### Written exercise
In the entries below, which lines run from the one containing "were 1067x1600 pixels." to the one containing "for (sx_, sy_, b_)"? Copy exactly those lines, ends included, and no others.
-- Begin Information provided --
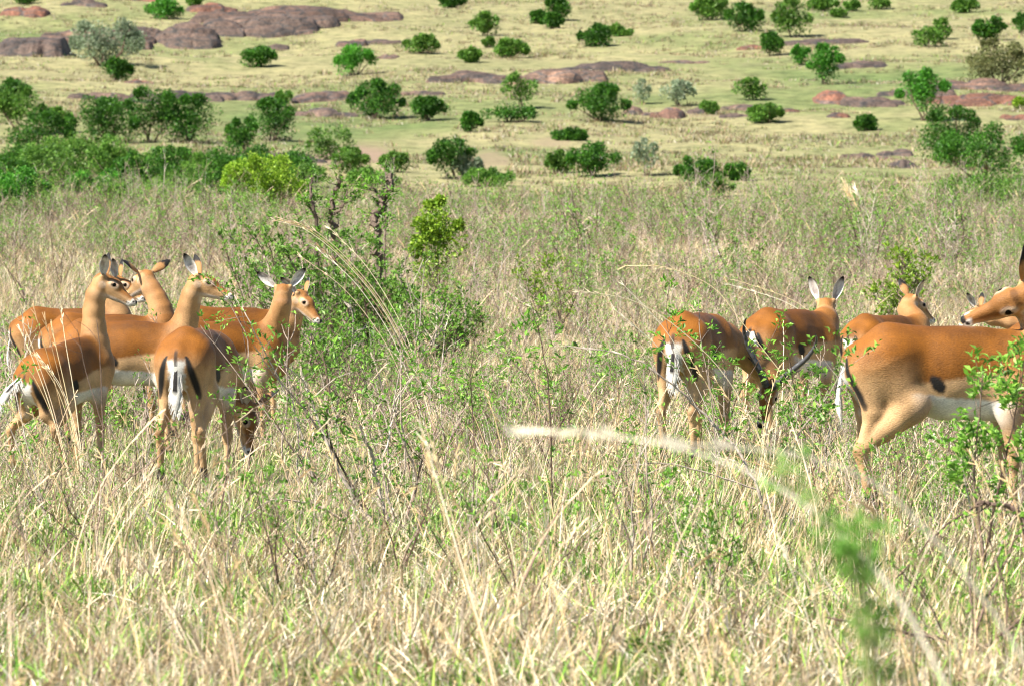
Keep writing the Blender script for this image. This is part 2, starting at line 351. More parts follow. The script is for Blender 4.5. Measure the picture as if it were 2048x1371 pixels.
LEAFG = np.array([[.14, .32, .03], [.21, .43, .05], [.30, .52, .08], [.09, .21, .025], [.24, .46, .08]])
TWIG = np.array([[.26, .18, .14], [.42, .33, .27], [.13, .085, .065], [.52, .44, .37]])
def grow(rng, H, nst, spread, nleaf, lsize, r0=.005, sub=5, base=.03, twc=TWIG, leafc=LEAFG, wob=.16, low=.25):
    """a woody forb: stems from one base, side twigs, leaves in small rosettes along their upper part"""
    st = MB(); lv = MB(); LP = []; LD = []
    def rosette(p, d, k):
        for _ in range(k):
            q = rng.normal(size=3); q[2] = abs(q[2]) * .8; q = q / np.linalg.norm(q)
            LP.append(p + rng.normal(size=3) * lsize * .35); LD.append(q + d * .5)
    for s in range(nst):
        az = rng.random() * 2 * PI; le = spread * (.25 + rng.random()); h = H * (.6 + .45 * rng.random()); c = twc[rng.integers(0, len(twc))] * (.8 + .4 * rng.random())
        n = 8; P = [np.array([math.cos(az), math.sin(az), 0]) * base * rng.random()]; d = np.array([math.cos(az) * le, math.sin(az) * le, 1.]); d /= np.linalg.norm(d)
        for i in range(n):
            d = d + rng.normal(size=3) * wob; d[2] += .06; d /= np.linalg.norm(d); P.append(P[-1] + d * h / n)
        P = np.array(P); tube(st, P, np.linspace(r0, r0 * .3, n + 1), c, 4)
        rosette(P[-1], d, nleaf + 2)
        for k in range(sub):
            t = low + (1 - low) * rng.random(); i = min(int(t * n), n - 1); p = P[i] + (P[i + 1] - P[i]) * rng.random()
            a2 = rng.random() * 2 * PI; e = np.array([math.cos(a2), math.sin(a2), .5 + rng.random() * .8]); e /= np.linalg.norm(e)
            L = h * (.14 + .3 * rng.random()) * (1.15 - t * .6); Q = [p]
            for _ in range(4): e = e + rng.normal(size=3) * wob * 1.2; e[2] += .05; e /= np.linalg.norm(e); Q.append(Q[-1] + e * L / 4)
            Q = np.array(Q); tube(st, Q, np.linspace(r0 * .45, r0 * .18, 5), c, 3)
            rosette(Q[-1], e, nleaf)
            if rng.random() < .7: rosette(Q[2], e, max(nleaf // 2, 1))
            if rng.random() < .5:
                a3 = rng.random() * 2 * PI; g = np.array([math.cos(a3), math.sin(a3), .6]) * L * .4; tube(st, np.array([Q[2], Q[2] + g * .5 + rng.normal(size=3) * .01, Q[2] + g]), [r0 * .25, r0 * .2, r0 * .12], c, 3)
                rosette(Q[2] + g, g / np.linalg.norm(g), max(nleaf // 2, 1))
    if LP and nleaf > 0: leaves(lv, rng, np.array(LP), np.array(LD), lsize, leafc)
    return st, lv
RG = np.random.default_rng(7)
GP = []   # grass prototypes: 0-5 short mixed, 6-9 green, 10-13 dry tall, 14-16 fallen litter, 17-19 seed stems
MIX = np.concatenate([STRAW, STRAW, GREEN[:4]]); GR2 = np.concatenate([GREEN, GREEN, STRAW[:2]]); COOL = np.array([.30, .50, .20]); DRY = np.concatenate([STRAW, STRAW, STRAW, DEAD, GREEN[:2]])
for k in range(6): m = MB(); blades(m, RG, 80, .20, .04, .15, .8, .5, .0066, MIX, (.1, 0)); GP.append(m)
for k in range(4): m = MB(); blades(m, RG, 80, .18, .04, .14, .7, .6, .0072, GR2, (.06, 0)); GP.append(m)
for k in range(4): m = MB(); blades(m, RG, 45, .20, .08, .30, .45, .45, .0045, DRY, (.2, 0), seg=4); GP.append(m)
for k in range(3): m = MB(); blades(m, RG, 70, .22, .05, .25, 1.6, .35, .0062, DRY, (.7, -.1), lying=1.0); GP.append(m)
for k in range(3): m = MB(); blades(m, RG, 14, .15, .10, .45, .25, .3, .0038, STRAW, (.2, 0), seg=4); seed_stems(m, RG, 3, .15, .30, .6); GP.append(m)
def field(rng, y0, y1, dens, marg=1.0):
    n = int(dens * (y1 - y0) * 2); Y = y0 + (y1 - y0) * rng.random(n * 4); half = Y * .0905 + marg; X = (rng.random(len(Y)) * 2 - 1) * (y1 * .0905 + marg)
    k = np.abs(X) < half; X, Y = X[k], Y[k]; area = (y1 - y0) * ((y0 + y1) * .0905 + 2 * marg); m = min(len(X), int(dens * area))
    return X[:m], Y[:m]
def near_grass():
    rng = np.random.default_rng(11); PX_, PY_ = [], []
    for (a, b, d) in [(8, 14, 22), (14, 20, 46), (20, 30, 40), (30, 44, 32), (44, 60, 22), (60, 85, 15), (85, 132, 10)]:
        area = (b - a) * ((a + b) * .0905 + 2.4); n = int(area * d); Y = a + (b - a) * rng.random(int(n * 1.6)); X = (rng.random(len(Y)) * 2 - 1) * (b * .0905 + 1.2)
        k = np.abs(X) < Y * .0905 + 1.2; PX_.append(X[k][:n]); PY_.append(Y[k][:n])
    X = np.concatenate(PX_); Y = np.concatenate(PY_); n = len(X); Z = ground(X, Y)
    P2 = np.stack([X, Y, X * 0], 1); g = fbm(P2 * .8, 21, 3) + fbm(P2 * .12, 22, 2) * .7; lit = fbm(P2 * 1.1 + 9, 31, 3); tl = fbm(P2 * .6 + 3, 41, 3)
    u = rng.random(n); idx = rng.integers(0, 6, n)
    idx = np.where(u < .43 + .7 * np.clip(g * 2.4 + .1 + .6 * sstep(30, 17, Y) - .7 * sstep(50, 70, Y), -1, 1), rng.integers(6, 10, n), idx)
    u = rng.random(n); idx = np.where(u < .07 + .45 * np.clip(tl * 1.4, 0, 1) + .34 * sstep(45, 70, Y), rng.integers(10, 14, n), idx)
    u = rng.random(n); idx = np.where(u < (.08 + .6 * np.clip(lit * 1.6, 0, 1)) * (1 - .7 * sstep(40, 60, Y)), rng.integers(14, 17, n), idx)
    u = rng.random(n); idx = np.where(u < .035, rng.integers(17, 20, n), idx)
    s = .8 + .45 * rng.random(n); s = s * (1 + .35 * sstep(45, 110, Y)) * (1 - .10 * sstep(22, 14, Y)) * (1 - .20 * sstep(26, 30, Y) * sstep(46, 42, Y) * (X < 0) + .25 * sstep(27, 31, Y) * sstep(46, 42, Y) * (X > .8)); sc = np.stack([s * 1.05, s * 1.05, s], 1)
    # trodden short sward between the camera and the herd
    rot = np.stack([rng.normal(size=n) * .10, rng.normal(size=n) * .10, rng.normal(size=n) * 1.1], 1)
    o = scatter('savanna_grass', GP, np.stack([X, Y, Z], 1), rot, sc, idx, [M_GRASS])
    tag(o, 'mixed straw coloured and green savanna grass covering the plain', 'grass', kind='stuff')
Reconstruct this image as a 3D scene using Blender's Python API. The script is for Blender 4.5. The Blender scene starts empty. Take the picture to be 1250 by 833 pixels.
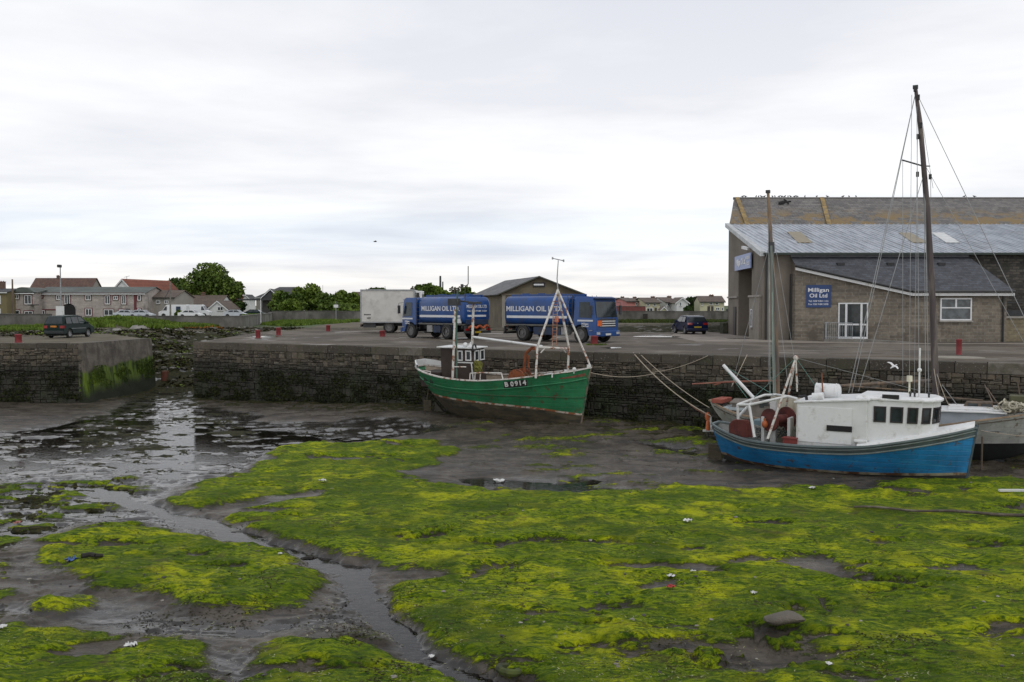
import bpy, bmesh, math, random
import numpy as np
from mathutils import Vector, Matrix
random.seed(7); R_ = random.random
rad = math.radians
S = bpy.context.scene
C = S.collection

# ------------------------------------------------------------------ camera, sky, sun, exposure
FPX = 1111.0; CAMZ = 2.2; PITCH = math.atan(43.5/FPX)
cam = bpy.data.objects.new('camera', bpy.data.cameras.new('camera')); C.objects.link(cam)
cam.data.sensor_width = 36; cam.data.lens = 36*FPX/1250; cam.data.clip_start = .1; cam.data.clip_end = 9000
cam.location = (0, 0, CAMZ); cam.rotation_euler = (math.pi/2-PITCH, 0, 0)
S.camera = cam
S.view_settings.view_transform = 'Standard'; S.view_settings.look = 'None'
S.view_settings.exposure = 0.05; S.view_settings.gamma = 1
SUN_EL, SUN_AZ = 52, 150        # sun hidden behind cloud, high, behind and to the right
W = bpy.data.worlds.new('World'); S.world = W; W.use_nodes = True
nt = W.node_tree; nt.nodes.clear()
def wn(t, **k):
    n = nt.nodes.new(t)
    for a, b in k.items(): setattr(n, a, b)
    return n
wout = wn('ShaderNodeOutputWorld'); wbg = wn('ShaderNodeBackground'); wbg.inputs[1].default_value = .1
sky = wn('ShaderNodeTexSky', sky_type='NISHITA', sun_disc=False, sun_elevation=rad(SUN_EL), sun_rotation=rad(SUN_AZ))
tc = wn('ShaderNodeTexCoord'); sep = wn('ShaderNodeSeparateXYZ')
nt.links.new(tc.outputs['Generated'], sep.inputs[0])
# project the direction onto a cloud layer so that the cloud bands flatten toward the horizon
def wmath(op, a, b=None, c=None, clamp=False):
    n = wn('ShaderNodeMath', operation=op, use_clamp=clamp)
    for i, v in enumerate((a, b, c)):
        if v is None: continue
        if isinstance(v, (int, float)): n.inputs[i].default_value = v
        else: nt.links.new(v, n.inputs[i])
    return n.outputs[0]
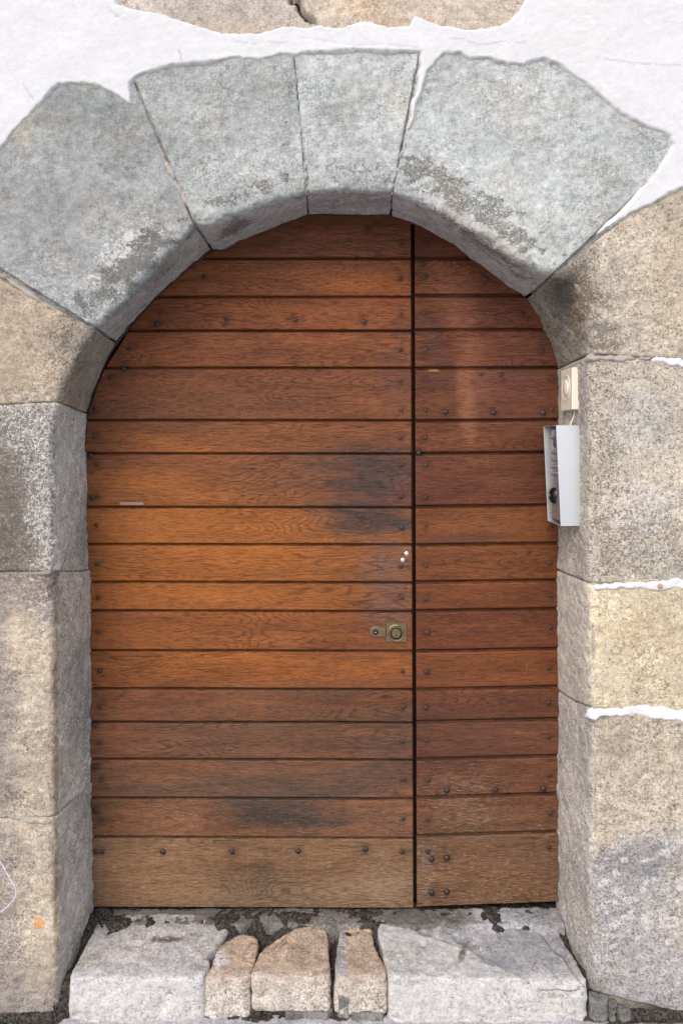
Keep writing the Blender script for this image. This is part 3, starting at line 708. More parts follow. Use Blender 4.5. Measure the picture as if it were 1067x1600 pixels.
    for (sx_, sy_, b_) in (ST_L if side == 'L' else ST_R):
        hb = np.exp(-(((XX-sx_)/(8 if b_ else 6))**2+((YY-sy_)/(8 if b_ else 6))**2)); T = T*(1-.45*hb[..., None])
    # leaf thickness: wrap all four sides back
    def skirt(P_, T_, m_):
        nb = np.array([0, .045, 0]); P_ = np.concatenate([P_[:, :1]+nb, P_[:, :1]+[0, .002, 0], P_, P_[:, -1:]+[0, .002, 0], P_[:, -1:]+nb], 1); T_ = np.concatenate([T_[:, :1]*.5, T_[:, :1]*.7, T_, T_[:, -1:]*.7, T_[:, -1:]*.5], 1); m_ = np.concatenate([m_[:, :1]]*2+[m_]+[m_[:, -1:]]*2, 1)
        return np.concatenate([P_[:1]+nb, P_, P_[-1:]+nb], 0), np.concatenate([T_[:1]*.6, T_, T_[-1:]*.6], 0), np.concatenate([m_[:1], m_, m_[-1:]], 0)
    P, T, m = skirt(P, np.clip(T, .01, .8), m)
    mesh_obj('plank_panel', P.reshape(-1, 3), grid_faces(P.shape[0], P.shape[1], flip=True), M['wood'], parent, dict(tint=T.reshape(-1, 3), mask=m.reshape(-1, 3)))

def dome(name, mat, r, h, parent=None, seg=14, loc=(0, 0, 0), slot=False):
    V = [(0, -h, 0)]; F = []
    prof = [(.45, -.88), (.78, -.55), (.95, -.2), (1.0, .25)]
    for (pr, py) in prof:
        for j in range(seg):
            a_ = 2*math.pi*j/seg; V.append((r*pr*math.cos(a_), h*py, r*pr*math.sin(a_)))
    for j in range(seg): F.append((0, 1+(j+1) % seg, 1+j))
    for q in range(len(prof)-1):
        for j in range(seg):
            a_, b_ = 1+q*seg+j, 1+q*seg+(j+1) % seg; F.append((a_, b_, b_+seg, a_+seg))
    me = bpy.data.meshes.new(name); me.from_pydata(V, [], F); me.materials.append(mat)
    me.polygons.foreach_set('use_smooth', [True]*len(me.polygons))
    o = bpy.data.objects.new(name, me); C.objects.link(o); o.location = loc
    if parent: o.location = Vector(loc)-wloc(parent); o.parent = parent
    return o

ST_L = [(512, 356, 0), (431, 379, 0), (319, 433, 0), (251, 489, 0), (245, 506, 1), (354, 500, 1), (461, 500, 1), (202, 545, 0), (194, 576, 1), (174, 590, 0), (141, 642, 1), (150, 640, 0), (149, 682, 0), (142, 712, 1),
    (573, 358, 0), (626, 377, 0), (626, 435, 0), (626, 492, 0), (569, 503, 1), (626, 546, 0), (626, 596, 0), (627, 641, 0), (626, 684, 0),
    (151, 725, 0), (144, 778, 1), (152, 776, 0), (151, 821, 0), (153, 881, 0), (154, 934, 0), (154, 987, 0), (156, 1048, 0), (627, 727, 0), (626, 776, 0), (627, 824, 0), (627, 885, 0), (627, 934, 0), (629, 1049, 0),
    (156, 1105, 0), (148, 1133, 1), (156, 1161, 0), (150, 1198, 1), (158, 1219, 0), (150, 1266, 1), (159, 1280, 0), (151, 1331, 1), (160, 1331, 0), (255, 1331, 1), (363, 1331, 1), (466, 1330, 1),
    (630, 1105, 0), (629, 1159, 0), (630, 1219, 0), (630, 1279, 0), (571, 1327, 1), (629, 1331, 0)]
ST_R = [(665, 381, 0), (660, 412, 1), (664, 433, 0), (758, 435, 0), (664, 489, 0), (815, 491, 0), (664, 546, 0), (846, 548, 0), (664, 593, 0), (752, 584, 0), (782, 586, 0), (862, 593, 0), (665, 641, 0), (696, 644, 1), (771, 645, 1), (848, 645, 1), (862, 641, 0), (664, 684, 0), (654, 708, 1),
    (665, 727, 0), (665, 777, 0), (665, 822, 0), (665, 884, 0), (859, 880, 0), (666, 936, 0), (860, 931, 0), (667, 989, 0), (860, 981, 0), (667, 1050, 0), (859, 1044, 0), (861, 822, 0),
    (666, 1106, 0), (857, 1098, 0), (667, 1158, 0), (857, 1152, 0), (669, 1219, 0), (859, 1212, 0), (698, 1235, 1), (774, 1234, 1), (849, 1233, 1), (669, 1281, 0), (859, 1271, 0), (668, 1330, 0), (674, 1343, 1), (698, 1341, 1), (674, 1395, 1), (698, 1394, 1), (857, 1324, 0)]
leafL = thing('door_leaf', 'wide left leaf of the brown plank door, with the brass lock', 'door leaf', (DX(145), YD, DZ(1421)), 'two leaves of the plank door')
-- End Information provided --
### Response below
Keep writing the Blender script for this image. This is part 3, starting at line 708. More parts follow. Use Blender 4.5. Measure the picture as if it were 1067x1600 pixels.
    for (sx_, sy_, b_) in (ST_L if side == 'L' else ST_R):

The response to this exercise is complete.